Superintendent, deputy discuss ACT scores
Published 12:05 am Tuesday, September 19, 2017
NATCHEZ — Natchez-Adams School District representatives said they have a plan to raise the junior class’ average ACT score, which currently ranks almost 3 points behind the state average.
Superintendent Fred Butcher said he plans to focus on reading and comprehension, where students had an ACT average score of 14.5.
“Saying we’re going to do a workshop here or there — that’s just putting a Band-Aid on it,” Butcher said. “We have to go back to our lower grades — to our junior high areas — and look at doing something that is going to sustain their reading comprehension.”
It starts in middle schools, where Butcher said he had seen an academic disconnect.
“Somehow in education, we started working from the top down,” Butcher said. “My philosophy is you have to work from the bottom up. Then, you’re going to build a culture and have a sound foundation to stand on.”
To address the divide between middle and high school, the board has hired new administrators and retooled class schedules.
The new block schedules, Butcher said, will spend more time on core areas such as reading and math.
The Mississippi Department of Education requires any high school junior with an ACT score of 15 to 18 to attend additional literacy and mathematics courses.
These courses, Deputy Superintendent Zandra McDonald said, are designed by the Southern Regional Education Board to aid students with core skills.
Last summer, teachers from the district were trained in the format prescribed by the SREB.
This is the first semester those classes are being implemented.
“It’s a class that ensures that students are getting both reading and writing,” McDonald said. “In the past, we’ve had students getting either reading or writing.”
The literacy course instead teaches the skills concurrently and with an emphasis on application.
The mathematics course, she said, similarly focuses on the process of solving problems, not simply formulas.
“It goes beyond mere computation,” McDonald said. “Students actually have to apply those mathematical concepts to that task.”
These new methods of learning are particularly helpful for veteran teachers, Butcher said, who have taught one way their entire career.
“They have been teaching language in isolation,” Butcher said. “Subject, verbs, that kind of thing.

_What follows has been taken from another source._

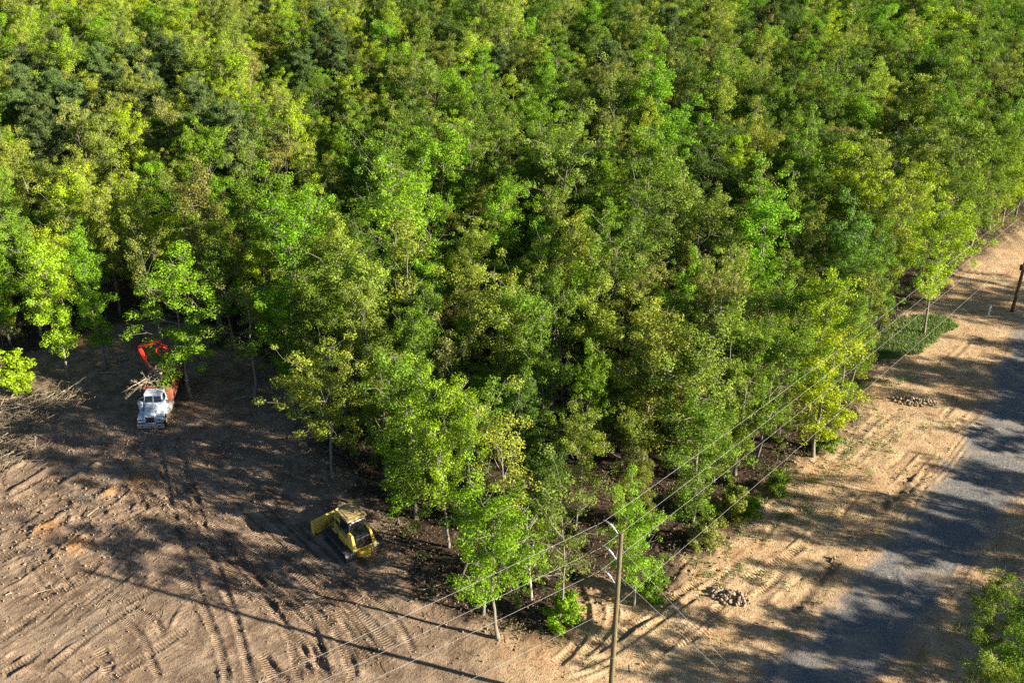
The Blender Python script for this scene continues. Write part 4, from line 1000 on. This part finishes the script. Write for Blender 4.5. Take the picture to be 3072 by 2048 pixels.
    a, b, c = Vector((lx, ly, 2.75)), Vector((lx - .85, ly + .1, 5.6)), Vector((lx + 1.35, ly - .1, 6.25))
    def beam(p, q, w0, w1, nm):
        mm = MB(); mm.tube([p, p.lerp(q, .5), q], [w0, (w0 + w1) / 2 * 1.08, w1], 4); return mm.build(nm, M['red'], boom, .015)
    beam(a, b, .22, .17, 'main_boom'); beam(b, c, .19, .12, 'stick_boom')
    m = MB(); m.tube([a + Vector((.12, -.2, .2)), a.lerp(b, .55) + Vector((.1, -.2, 0))], .06, 8); m.build('hydraulic_ram', M['chrome'], boom)
    m = MB(); m.tube([c, c + Vector((0, 0, -.5))], .06, 8)
    for k in range(4):
        s = 1 if k < 2 else -1; o_ = (-.18, .18)[k % 2]
        m.tube([c + Vector((s * .1, o_, -.5)), c + Vector((s * .5, o_, -.75)), c + Vector((s * .55, o_, -1.1)), c + Vector((s * .25, o_, -1.4))], [.06, .07, .06, .03], 6)
    m.build('grapple', M['red'], boom)
    return T
TRUCK = truck()

# ------------------------------------------------------------------ cut wood
def stick(g, p, d, L, r, branch=2, out=None):
    q = np.linspace(0, 1, 6)[:, None]; l = p + d * L * q + np.cumsum(g.normal(0, .035 * L, (6, 3)), 0) * q
    out.append(ntube(l, r * (1 - .75 * q[:, 0]) + .004, 5))
    if branch:
        for _ in range(int(g.integers(1, 4))):
            d2 = d + g.normal(0, .55, 3); d2 /= np.linalg.norm(d2); stick(g, l[g.integers(1, 5)], d2, L * g.uniform(.25, .5), r * .5, branch - 1, out)
    return l
def sticks_obj(name, parts, label, cat_, kind=None, group=None, loc=(0, 0, 0), rz=0, mat='cutwood'):
    V, F = cat(parts); o = bpy.data.objects.new(name, np_mesh(name, V, F, [M[mat]], smooth=np.ones(len(F), bool))); COL.objects.link(o); o.location = loc; o.rotation_euler.z = rz
    return tag(o, label, cat_, group, kind)
g = np.random.default_rng(4); out = []
for i in range(150):   # load on the truck, butt ends forward, crowns trailing
    p = np.array([g.uniform(-.95, .95), g.uniform(3.7, 9.2), g.uniform(1.9, 3.7) - abs(g.normal(0, .1))]); a = g.normal(math.pi / 2, .45) if g.random() < .8 else g.uniform(0, 6.28)
    d = np.array([math.cos(a) * .8, math.sin(a) * (1 if g.random() < .5 else -1), g.normal(.05, .16)]); d /= np.linalg.norm(d); stick(g, p - d * .8, d, g.uniform(.9, 2.6), g.uniform(.025, .085), 2, out)
for i in range(7): p = np.array([g.uniform(-1.0, -.3), g.uniform(3.9, 4.6), 3.0 + g.random() * .4]); d = np.array([-.75 + g.normal(0, .15), -.72, -.32 + g.normal(0, .12)]); d /= np.linalg.norm(d); stick(g, p, d, g.uniform(1.7, 2.8), .05, 3, out)
for i in range(5): p = np.array([g.uniform(-.9, .4), g.uniform(3.9, 4.4), 3.1 + g.random() * .5]); d = np.array([g.normal(.4, .5), .75, .12]); d /= np.linalg.norm(d); stick(g, p, d, g.uniform(1.5, 3), .1, 1, out)
LP = TRUCK.location
sticks_obj('brush_load', out, 'tangled pale branches heaped in the truck box and hanging over its cab', 'branches', 'stuff', None, tuple(LP), R(3)).scale = (.92,) * 3
# the brush heap at the clearing's edge
g = np.random.default_rng(21); out = []; B1 = plan([(20, 1390), (40, 1320), (70, 1250), (120, 1215), (190, 1195)])
bp_ = smooth_path(B1, .2)
for i in range(430):
    c = bp_[g.integers(0, len(bp_))] + g.normal(0, 1, 2) * np.array([1.7, 1.0]); hgt = abs(g.normal(0, .36)); a = g.normal(R(40), .9)
    d = np.array([math.cos(a), math.sin(a), g.normal(.0, .2)]) * (1 if g.random() < .5 else -1); d /= np.linalg.norm(d)
    stick(g, np.array([c[0], c[1], gh(*c) + .05 + hgt]) - d * .6, d, g.uniform(.5, 2.2), g.choice([.012, .018, .03, .055]), 1, out)
sticks_obj('brush_heap', out, 'sprawling heap of dry pale branches where the dirt meets the woods', 'brush heap', 'stuff', mat='slash')
# single branches and logs lying about
LOGS = [((163, 1191), (236, 1158), .07, 'long pale pole lying beside the brush heap toward the dark soil'), ((190, 1204), (228, 1184), .05, 'shorter pale pole lying parallel just below the long one'),
        ((362, 1078), (412, 1060), .05, 'thin pale branch on dark soil between the heap and the red boom'), ((418, 1078), (444, 1064), .05, 'short pale branch on dark soil beside the red boom'), ((300, 1118), (395, 1116), .07, 'grey log lying level at the edge of the dark soil'),
        ((75, 1245), (98, 1270), .07, 'thick pale limb sticking out of the brush heap'), ((100, 1290), (128, 1262), .06, 'bent pale limb lying over the brush heap'), ((560, 1805), (615, 1785), .02, 'thin pale twig crossing the pole shadow'), ((105, 1790), (190, 1770), .03, 'crooked root lying on the torn dirt'),
        ((265, 1560), (300, 1535), .04, 'pale root sticking from the torn dirt'), ((580, 1195), (560, 1190), .03, 'short stick by the foot of the forked tree'), ((840, 1260), (880, 1240), .05, 'pale limb on shaded dirt left of the leaning tree'.replace('left of', 'beside')), ((880, 1375), (935, 1360), .04, 'forked branch on the dirt near the thick trunk'),
        ((20, 1795), (60, 1778), .04, 'pale stick at the dirt edge of the picture'), ((700, 1200), (745, 1192), .04, 'fallen limb between the forked and the sparse tree'), ((1265, 1770), (1340, 1755), .03, 'thin branch lying on the dirt by the twin stems')]
for i, (a, b, r, lab) in enumerate(LOGS):
    a, b = at(*a), at(*b); L = float(np.linalg.norm(b - a)); out = []; g = np.random.default_rng(i + 60); d = (b - a) / L
    stick(g, np.array([0, 0, r + .03]), np.array([d[0], d[1], .03]), L, r, 2 if r < .06 else 1, out); sticks_obj('fallen_branch', out, lab, 'branch', None, 'branches lying on the dirt', (a[0], a[1], gh(a[0], a[1])))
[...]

The new concept is to teach them all together.”
During the past 18 months, McDonald said, the district has worked to align its curriculum to state standards and educate teachers on what’s expected of them and their students.

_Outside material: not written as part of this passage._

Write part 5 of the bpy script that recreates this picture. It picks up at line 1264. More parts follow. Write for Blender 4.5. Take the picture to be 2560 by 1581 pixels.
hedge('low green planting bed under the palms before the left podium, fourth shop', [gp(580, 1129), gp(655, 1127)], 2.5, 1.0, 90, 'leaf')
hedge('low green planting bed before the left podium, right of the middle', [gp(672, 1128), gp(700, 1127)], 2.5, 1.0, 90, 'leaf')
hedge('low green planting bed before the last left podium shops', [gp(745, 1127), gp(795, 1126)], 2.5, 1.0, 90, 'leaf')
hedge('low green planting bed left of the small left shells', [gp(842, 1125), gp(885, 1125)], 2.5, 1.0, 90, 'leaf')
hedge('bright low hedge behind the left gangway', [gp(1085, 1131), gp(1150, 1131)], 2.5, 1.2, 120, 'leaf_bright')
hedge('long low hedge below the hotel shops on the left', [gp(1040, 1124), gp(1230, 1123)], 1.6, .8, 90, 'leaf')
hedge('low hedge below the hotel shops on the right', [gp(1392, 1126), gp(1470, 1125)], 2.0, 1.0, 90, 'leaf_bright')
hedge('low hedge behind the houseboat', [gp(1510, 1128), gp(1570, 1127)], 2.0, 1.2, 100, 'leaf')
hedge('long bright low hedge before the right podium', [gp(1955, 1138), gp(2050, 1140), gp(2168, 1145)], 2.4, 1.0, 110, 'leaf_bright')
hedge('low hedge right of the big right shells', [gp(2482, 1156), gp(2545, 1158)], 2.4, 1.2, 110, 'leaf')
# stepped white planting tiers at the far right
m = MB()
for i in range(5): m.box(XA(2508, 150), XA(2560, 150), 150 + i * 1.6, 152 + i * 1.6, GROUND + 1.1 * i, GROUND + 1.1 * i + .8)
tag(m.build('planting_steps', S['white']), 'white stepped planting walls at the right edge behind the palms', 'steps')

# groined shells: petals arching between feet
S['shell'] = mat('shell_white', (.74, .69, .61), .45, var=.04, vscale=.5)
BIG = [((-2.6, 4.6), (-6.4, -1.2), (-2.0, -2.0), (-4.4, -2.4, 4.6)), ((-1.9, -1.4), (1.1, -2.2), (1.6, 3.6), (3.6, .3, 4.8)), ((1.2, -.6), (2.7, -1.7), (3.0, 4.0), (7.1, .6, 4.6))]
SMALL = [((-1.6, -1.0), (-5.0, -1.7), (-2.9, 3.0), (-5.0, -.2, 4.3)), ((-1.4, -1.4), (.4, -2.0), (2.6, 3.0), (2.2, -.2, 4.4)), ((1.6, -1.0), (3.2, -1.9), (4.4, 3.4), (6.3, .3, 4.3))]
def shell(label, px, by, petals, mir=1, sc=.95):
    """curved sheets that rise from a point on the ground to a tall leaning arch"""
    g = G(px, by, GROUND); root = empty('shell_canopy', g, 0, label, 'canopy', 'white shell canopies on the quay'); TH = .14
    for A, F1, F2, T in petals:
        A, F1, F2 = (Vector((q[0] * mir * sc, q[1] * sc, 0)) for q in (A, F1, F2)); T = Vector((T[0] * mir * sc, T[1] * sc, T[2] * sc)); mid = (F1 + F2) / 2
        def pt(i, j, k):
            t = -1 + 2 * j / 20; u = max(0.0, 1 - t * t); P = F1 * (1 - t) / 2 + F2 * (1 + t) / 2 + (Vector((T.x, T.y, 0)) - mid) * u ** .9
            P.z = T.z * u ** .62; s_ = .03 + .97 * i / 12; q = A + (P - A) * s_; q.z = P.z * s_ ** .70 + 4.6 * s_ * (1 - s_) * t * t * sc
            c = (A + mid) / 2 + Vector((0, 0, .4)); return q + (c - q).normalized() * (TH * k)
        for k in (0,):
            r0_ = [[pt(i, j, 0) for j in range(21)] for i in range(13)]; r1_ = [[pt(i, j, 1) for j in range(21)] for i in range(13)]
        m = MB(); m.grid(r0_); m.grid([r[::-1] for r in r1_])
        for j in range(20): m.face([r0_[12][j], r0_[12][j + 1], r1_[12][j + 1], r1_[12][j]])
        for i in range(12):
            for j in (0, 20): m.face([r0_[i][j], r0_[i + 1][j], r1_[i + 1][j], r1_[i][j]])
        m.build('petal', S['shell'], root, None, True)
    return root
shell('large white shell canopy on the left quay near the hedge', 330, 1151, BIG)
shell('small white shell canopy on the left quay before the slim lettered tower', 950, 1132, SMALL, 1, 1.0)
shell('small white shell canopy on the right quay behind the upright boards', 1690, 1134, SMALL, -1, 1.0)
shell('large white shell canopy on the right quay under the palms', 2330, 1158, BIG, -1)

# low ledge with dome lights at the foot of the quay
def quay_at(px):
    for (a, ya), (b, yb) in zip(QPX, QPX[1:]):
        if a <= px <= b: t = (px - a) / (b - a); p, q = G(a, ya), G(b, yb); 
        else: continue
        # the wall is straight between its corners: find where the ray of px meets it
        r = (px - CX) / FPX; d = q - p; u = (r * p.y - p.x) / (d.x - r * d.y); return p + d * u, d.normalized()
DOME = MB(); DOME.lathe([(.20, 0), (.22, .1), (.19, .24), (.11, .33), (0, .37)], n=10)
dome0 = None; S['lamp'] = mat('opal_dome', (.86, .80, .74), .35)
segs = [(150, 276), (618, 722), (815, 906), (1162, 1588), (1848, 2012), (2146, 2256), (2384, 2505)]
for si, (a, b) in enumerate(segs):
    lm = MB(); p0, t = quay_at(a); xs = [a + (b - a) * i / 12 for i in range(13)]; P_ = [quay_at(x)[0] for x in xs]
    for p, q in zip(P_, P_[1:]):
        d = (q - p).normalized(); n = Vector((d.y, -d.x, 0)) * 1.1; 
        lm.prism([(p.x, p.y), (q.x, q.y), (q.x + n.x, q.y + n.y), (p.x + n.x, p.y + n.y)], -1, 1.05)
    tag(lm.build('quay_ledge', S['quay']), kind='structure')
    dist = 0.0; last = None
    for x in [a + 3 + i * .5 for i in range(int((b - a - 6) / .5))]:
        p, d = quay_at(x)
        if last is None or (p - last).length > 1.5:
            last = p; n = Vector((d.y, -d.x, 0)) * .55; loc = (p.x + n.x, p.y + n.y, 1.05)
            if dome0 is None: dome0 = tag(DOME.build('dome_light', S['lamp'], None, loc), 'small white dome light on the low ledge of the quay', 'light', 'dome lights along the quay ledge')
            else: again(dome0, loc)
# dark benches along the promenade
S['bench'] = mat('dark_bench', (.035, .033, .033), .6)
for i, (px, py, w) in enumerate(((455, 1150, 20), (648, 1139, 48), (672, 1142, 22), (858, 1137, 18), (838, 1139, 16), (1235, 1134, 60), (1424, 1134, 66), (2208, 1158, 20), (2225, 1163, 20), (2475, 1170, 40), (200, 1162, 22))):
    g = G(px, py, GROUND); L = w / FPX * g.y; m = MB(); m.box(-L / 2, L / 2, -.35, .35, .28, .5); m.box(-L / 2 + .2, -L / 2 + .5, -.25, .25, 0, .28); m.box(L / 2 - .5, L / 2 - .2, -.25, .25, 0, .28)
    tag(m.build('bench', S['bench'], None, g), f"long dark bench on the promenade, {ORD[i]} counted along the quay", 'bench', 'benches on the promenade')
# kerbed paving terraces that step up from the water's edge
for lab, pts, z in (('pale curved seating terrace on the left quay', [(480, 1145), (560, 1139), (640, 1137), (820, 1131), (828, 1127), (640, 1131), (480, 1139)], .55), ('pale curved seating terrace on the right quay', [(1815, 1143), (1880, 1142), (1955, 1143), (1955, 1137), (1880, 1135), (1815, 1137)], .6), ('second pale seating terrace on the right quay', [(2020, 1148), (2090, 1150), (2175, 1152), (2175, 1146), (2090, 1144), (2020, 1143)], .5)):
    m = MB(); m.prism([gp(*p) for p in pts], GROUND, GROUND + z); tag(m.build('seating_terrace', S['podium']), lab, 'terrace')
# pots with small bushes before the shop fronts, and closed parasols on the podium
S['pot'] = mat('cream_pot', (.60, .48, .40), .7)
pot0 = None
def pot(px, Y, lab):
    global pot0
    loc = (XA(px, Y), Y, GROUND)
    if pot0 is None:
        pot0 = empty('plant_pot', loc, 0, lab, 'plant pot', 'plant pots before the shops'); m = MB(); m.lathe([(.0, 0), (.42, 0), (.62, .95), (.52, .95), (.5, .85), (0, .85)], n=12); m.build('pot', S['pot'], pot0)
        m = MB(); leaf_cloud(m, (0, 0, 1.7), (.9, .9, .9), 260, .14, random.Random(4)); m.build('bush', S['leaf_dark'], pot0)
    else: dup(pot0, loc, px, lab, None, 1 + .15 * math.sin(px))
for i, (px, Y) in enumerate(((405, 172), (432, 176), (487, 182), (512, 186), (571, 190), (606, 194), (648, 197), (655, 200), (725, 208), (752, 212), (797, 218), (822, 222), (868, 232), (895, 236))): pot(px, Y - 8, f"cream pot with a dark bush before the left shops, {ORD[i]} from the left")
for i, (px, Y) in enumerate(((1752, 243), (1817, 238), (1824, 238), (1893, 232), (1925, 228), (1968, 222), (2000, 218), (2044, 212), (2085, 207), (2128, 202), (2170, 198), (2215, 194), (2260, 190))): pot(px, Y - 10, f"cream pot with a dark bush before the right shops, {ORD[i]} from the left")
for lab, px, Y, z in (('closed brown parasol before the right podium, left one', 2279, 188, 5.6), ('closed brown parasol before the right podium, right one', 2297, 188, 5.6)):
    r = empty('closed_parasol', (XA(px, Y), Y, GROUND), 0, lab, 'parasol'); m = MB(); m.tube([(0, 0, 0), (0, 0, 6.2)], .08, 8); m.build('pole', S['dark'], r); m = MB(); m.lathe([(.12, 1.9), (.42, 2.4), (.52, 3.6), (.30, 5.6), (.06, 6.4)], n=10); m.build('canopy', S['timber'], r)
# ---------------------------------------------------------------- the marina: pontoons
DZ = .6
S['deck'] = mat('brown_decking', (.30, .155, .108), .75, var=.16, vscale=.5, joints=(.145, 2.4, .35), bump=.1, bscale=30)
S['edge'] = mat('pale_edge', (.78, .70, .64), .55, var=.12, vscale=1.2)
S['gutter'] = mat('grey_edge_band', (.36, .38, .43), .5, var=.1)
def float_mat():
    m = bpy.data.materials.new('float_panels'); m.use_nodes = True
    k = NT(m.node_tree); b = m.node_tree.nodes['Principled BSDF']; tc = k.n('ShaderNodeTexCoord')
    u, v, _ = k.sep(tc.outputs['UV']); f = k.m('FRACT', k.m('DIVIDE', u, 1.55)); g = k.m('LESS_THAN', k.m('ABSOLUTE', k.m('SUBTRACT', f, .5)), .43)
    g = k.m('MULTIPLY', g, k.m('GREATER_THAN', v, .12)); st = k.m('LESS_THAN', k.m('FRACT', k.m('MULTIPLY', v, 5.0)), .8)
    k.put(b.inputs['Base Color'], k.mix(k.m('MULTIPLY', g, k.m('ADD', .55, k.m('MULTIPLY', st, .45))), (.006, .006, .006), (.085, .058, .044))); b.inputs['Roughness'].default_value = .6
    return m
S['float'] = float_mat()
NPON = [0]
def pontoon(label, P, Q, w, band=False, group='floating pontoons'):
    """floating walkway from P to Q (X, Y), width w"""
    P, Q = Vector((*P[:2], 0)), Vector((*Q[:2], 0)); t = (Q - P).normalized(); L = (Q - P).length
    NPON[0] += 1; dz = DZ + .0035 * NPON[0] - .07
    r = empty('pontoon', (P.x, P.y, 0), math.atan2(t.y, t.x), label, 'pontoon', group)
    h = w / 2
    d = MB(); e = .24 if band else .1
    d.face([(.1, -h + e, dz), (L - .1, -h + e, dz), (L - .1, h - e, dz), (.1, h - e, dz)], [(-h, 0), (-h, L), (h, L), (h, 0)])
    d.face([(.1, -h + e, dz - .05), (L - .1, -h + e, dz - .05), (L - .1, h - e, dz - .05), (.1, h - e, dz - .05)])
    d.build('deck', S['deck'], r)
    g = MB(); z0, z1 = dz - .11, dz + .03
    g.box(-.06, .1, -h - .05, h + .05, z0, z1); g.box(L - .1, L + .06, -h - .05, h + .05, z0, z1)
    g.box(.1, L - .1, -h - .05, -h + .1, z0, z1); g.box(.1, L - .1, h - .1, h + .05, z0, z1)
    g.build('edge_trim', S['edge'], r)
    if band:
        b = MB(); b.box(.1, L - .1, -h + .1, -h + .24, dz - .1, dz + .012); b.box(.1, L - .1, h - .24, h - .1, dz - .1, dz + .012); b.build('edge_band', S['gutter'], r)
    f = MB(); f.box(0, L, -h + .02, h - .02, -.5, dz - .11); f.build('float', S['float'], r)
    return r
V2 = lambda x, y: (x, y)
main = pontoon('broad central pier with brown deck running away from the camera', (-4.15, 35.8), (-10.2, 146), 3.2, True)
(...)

“You see a comprehensive effort across the district,” McDonald said. “It’s not middle school just focusing on middle school. It’s ‘How do I prepare students to go to the next level?’”
The focus on preparation for future classes, she said, is called vertical alignment. This concept means not simply teaching to prepare for state and local testing but to prepare for future classes.

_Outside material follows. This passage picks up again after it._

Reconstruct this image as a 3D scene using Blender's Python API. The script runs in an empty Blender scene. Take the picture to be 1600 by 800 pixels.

“A third-grade teacher is meeting with a fourth- and fifth-grade teacher to know what students must know and be able to do when they go to the next level,” McDonald said. “You see those kinds of conversations being held across the district.”
Butcher said an academic team the board created is also working to train teachers, especially new hires.
The academic team comprises five people who work directly with teachers, walking them through the skills needed to succeed in Natchez.
This guidance can include showing young teachers how to work well with students and parents, Butcher said.
The academic team was used last year when the district hired 16 substitutes as full-time teachers.
“We know going in, those are people that need a lot of help,” Butcher said. “With the academic team, we know we have people in place that can help those persons.”
Butcher said he hopes these changes will build the foundation for better scores, ACT and otherwise.
With teachers more aware of what is expected of them and their pupils and students getting comprehension skills early in their education, he said he hopes to see the numbers rise.
“We’re making progress,” Butcher said. “We’re not where we want to be, but we’re making progress.”